Repossessed car and payment of late filed claim

In re Ayres-Haley; Case No. 07-10314-SSM; January 16, 2008

Ms. Ayres-Haley filed a Chapter 13 plan whereby she was to pay the car lender, Americredit, the regular contractual rate outside of the plan and the plan provided for 100% payment of unsecured creditors and was to be funded with the sale of real estate.  Ms. Ayres-Haley, the Debtor, was unable to keep up with the car payments and eventually Americredit filed a Motion for Relief from the Automatic Stay to repossess the collateral, which they did.

Meanwhile, the Debtor sold the real estate, the Trustee administered the estate and returned the excess to the Debtor.  Then the Trustee closed the case.  After all of this, Americredit filed an amended proof of claim for the deficiency balance and demanded the Trustee recoup the money from the Debtor.  This hearing was brought on the Trustee’s objection to the amended proof of claim.

The court noted that a creditor seeking to be paid in a Chapter 13 case is required to file a proof of claim by the claims bar date.  FRBP 3002.  The court noted that treatment of all claims is governed by the Plan.  In this case, the plan provided that the Debtor was to make the contractual payments going forward.  Even though Americredit had an allowed secured claim, the trustee had no responsibility to pay anything more than the prepetition arrears. The court notes that it is common for courts to freely allow amendments to proofs of claim after the bar date has passed, for example, to cure defects or to describe the claim with greater particularity, so long as the amendment will not cause undue prejudice to the debtor or other creditors.  The court, however, decides that a different result obtains when the late-filed amendment will prejudice administration of the estate.

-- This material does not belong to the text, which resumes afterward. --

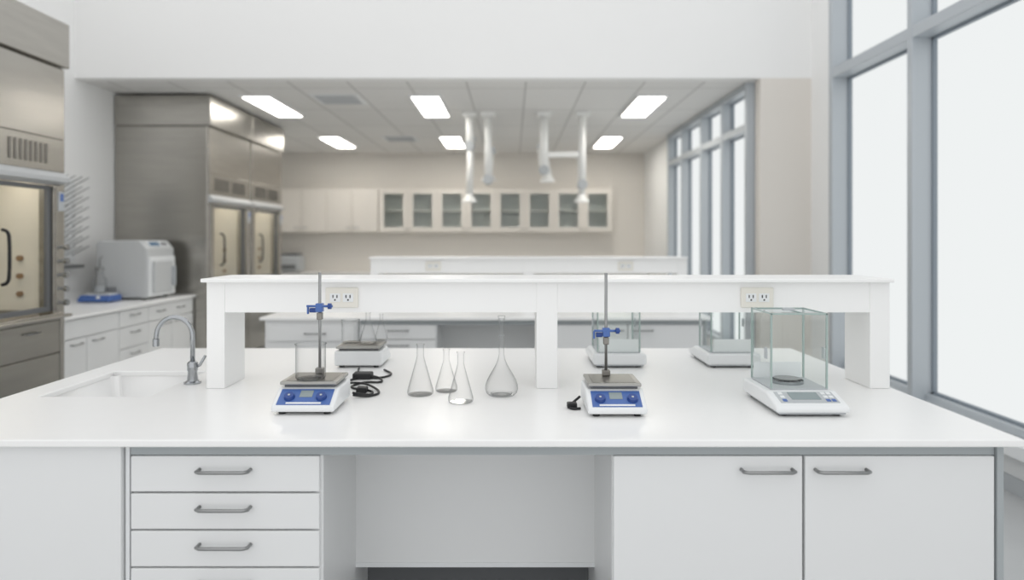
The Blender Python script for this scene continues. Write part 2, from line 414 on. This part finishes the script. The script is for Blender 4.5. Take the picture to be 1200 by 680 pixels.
# ---------------------------------------------------------------- analytical balances
def balance(x,y,rz=0):
    g=group('analytical_balance',(x,y,.9205),rz); a=.124
    prism('base',[(0,.014),(0,.034),(.02,.042),(.105,.066),(.35,.066),(.35,.014)],-a,a,M_plast,g,bevel=.010,seg=4)
    box('base_skirt',-a+.012,a-.012,.012,.338,.008,.016,M_plastg,g)
    ang=math.atan2(.024,.085)
    def sl(u,o=0): return (.02+.085*u-math.sin(ang)*o,.042+.024*u+math.cos(ang)*o)
    prism('keypad',[sl(.06,-.002),sl(.06,.0015),sl(.92,.0015),sl(.92,-.002)],-.1,.1,M_plastg,g)
    prism('display',[sl(.3,.001),sl(.3,.003),sl(.85,.003),sl(.85,.001)],-.055,.045,M_lcd,g)
    for i in range(3):
        for sx in (-.082,.066,.085):
            prism('key',[sl(.15+.27*i,.001),sl(.15+.27*i,.003),sl(.32+.27*i,.003),sl(.32+.27*i,.001)],sx-.007,sx+.007,M_plast if i else M_blue,g)
    x0,x1,y0,y1,z1=-.098,.102,.125,.325,.332
    box('chamber_floor',x0,x1,y0,y1,.0665,.071,M_plastg,g)
    bm=bmesh.new()
    def quad(ps): bm.faces.new([bm.verts.new(p) for p in ps])
    quad([(x0,y0,.071),(x1,y0,.071),(x1,y0,z1),(x0,y0,z1)]); quad([(x0,y1,.071),(x1,y1,.071),(x1,y1,z1),(x0,y1,z1)])
    quad([(x0,y0,.071),(x0,y1,.071),(x0,y1,z1),(x0,y0,z1)]); quad([(x1,y0,.071),(x1,y1,.071),(x1,y1,z1),(x1,y0,z1)])
    quad([(x0,y0,z1+.002),(x1,y0,z1+.002),(x1,y1,z1+.002),(x0,y1,z1+.002)])
    mk('draft_shield_glass',bm,M_pane,g)
    e=.004; L=[]
    for px in (x0,x1-e):
        for py in (y0,y1-e): L.append((px-.001,px+e+.001,py-.001,py+e+.001,.071,z1+.003))
    for py in (y0,y1-e): L+= [(x0,x1,py-.001,py+e+.001,z1-.001,z1+.005)]
    for px in (x0,x1-e,.02): L+= [(px,px+e,y0,y1,z1,z1+.005)]
    boxes('chamber_frame',L,M_edge,g)
    box('rear_column',-.09,.09,y1-.006,y1-.002,.071,.13,M_plast,g)
    boxes('door_handles',[(-.02,.02,y0+.08,y0+.1,z1+.005,z1+.014),(x0-.006,x0-.001,y0+.03,y0+.05,.17,.21),(x1+.001,x1+.006,y0+.03,y0+.05,.17,.21)],M_plastg,g)
    lathe('pan_stem',[(0,.071),(.01,.071),(.01,.084),(0,.084)],M_chr,g,(0,.23,0))
    lathe('weighing_pan',[(0,.084),(.045,.084),(.047,.088),(.045,.088),(0,.087)],M_han,g,(0,.23,0))
    lathe('draft_ring',[(.055,.071),(.058,.071),(.058,.082),(.055,.082),(.055,.071)],M_chr,g,(0,.23,0))
    for sx in (-.09,.09):
        for yy in (.04,.31): cyl('foot',(sx,yy,0),.014,.012,M_black,g)
balance(1.012,2.30); balance(.50,3.53,math.pi); balance(1.03,3.53,math.pi)

# cables
g=group('power_cable',(0,0,.9205))
r=.0045
tube('cord_1',[(-.60,2.585,.02),(-.57,2.60,.01),(-.53,2.62,r),(-.55,2.70,r),(-.66,2.74,r),(-.62,2.86,r),(-.53,2.84,r),(-.57,2.96,r),(-.68,3.02,r),(-.70,3.15,.012)],r,M_black,g,smoothn=3)
tube('cord_2',[(-.60,2.59,.01),(-.54,2.59,r),(-.50,2.66,r),(-.60,2.8,.014),(-.70,2.83,r),(-.66,2.95,r),(-.56,2.93,r),(-.52,3.02,r),(-.58,3.12,r)],r,M_black,g,smoothn=3)
box('plug',-.605,-.565,2.66,2.70,.0,.022,M_black,g,bevel=.004); box('adapter',-.68,-.60,2.92,2.98,.0,.026,M_black,g,bevel=.006)
g=group('power_cable',(.25,2.45,.9205))
tube('cord',[(-.005,.03,.03),(-.02,.02,.02),(-.05,-.01,r),(-.04,-.05,r),(-.01,-.04,r)],r,M_black,g,smoothn=3)
box('plug',-.055,-.02,-.03,0,0,.02,M_black,g,bevel=.004)

# ---------------------------------------------------------------- fume hoods
def fume_hood(y0,y1,xf,xb,zt,pipes=False,hy=.36):
    L=y1-y0; D=xf-xb
    g=group('fume_hood',(xb,y0,0))
    p=.13
    boxes('side_panels',[(0,D,0,.04,0,zt-.33),(0,D,L-.04,L,0,zt-.33)],M_steel,g,bevel=.004)
    boxes('side_seam_panel',[(.10,D-.005,-.006,0,.02,zt-.345)],M_steel,g,bevel=.003)
    box('back_panel',.01,.05,.04,L-.04,0,zt-.33,M_liner,g)
    box('top_cover',-.0,D+.04,-.012,L,zt-.325,zt,M_steel,g,bevel=.008)
    box('upper_front',.3,D,.04,L-.04,2.0,zt-.33,M_steel,g)
    boxes('upper_front_panel',[(D,D+.012,.02,L-.02,2.24,zt-.34),(D,D+.012,.02,L-.02,2.0,2.232)],M_steel,g,bevel=.003)
    sl=[]
    for k in range(2):
        cy=L*(.30+.40*k)
        for i in range(8):
            yy=cy-.19+i*.05
            sl.append((D+.0125,D+.018,yy,yy+.022,2.05,2.19))
    boxes('louvres',sl,M_steeld,g,bevel=.002)
    bm=bmesh.new()
    v=[(D-.02,1.905),(D+.05,1.93),(D+.055,1.96),(D+.012,1.998),(D-.02,1.998)]
    a=[bm.verts.new((x,.02,z)) for x,z in v]; b=[bm.verts.new((x,L-.02,z)) for x,z in v]
    bm.faces.new(a); bm.faces.new(b[::-1])
    for i in range(5): bm.faces.new((a[i],b[i],b[(i+1)%5],a[(i+1)%5]))
    bmesh.ops.recalc_face_normals(bm,faces=bm.faces); mk('sash_lip',bm,M_instr,g)
    boxes('posts',[(D-.1,D+.01,.04,p,.98,1.905),(D-.1,D+.01,L-p,L-.04,.98,1.905)],M_steel,g,bevel=.003)
    boxes('post_cover',[(D+.01,D+.022,L-p+.012,L-.05,1.0,1.89),(D+.01,D+.022,.05,p-.012,1.0,1.89)],M_steel,g,bevel=.002)
    boxes('sash_frame',[(D-.045,D-.015,p,p+.03,1.0,1.9),(D-.045,D-.015,L-p-.03,L-p,1.0,1.9),(D-.045,D-.015,p+.03,L-p-.03,1.0,1.035),(D-.045,D-.015,p+.03,L-p-.03,1.87,1.9)],M_dark,g,bevel=.003)
    bm=bmesh.new(); bm.faces.new([bm.verts.new(q) for q in ((D-.03,p+.03,1.035),(D-.03,L-p-.03,1.035),(D-.03,L-p-.03,1.87),(D-.03,p+.03,1.87))])
    mk('sash_glass',bm,M_pane,g)
    tube('sash_handle',[(D-.015,hy,1.22),(D+.02,hy,1.23),(D+.035,hy,1.27),(D+.035,hy,1.53),(D+.02,hy,1.57),(D-.015,hy,1.58)],.011,M_black,g,smoothn=1)
    boxes('liner',[(.05,D-.1,.042,.055,1.0,1.98),(.05,D-.1,L-.055,L-.042,1.0,1.98),(.05,D-.1,.055,L-.055,1.98,1.99)],M_liner,g)
    boxes('lamp',[(D-.3,D-.22,.15,L-.15,1.965,1.978)],M_lampw,g)
    boxes('baffle',[(.09,.1,.1,L-.1,1.05,1.4),(.09,.1,.1,L-.1,1.45,1.9)],M_liner,g)
    for i,(yy,zz) in enumerate(((.3,1.3),(.5,1.22),(.7,1.35),(.85,1.2),(.95,1.5),(.6,1.6),(.4,1.55))):
        if yy<L-.15: cyl('service_knob',(.10,yy,zz),.022,.03,M_brown,g,axis='X',seg=14)
    for i,zz in enumerate((1.12,1.25,1.38)):
        cyl('inner_outlet',(D-.28,L-.056,zz),.02,.025,M_brown,g,axis='Y',seg=14)
    box('work_surface',.05,D+.03,.042,L-.042,.94,.985,M_steel,g,bevel=.006)
    box('airfoil',D+.032,D+.075,.02,L-.02,.955,.975,M_steel,g,bevel=.006)
    box('base_core',.06,D-.03,.045,L-.045,.08,.935,M_steeld,g)
    h2=L/2
    for k in range(2):
        a_,b_=.045+k*(h2-.04),.045+k*(h2-.04)+(h2-.05)
        box('base_drawer',D-.03,D-.005,a_,b_,.70,.93,M_steel,g,bevel=.003)
        box('base_door',D-.03,D-.005,a_,b_,.1,.69,M_steel,g,bevel=.003)
        handle(g,D-.005,(a_+b_)/2,.87,.13,axis='y')
    if pipes:
        for zz in (1.06,1.16,1.26,1.36,1.46):
            lathe('gas_valve',[(0,0),(.012,0),(.012,.03),(.022,.032),(.022,.055),(0,.055)],M_chr,g,(D+.02,L-.075,zz),14,'X')
    box('monitor',D+.022,D+.035,L-.11,L-.055,1.72,1.86,M_plastg,g,bevel=.003)
    box('monitor_screen',D+.035,D+.037,L-.10,L-.065,1.79,1.845,M_blue,g)
fume_hood(3.75,5.05,-3.29,-4.29,3.09,True,.70)
fume_hood(7.42,8.60,-3.29,-4.29,3.07); fume_hood(8.615,9.78,-3.29,-4.29,3.07)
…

But all was not lost for Americredit, the court pointed out that, because the debtor treated the Americredit claim under §1322(b)(5), such debts will not have been fully paid upon the completion of the plan and are excluded from the discharge upon the completion of plan payments.  §1328(a)(1).  The court says that an Adversary Proceeding would need to be filed to determine the dischargeability and refused to make a ruling on the dischargeeability of the debt.